Sunday, December 04, 2011

The Worst Hard Time


By Timothy Egan

When the Great Plains were opened to settlement, the area was thought to be prime farmland. The great grasslands were plowed under, the native bison destroyed, and the prairie divided into fenced plots and sowed with crops. At the time, the area was experiencing a period of fairly wet conditions and crops flourished. The price of wheat was high and more and more land was put to the plow. Overproduction resulted and prices crashed. Wheat was piled up on the ground as the elevators filled. Farmers' cost of production exceeded the price they could get for their crop. At about the same time, the country was plunged into the Great Depression and America's buying power was decimated, which didn't help the farmers at all. Then, on top of all that, a drought struck the Great Plains, a drought that lasted for years and years. Farmers tried to plant a crop only watch it wither and die from lack of moisture.

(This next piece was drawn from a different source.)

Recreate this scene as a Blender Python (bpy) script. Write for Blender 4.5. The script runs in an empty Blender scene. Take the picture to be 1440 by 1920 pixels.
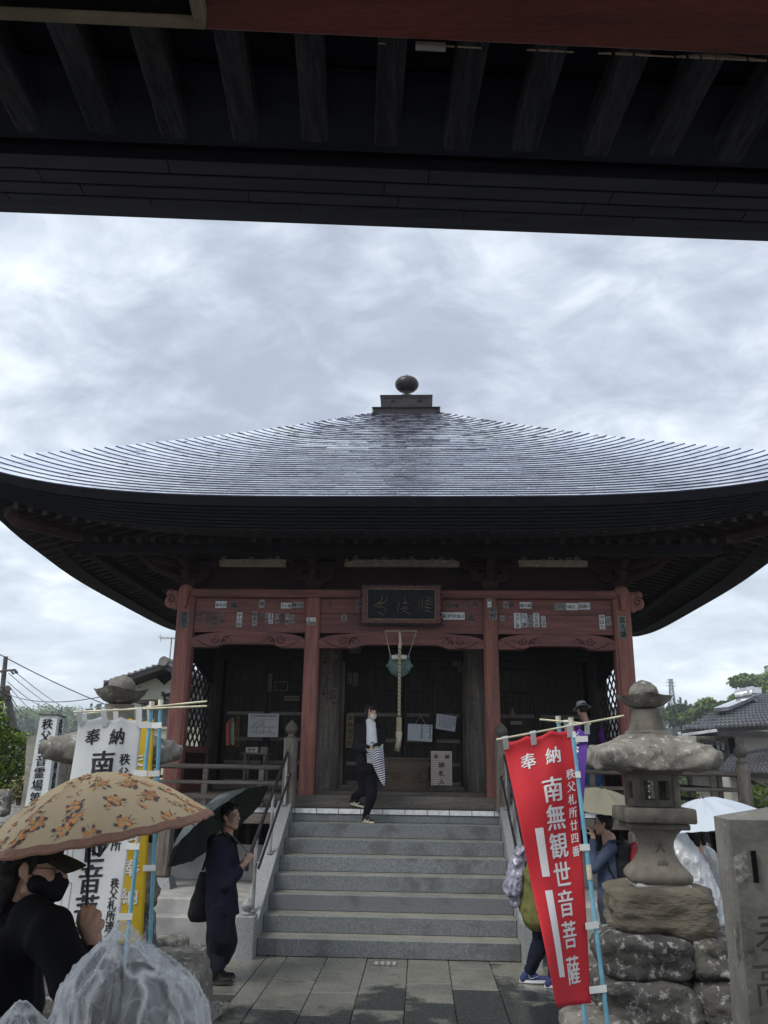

Too much acreage was laid bare to wind, wind which is a permanent feature of the Great Plains. Gigantic dust storms ensued, storms so massive that fences were buried, tractors and vehicles buried. The good top soil was stripped off and sent up into the atmosphere traveling at times as far as New York City and Washington DC.
This is the story of those times, of the people who stuck it out and refused to give up on the dream. They dealt with the dust that got everywhere, that destroyed not only the health of their livestock, but their own health. It's a fascinating, heartbreaking and even frightening story as greed replaced common sense and people believed what they wanted to believe and converted marginal, semi-arid land into farmland, telling themselves that "rain follows the plow."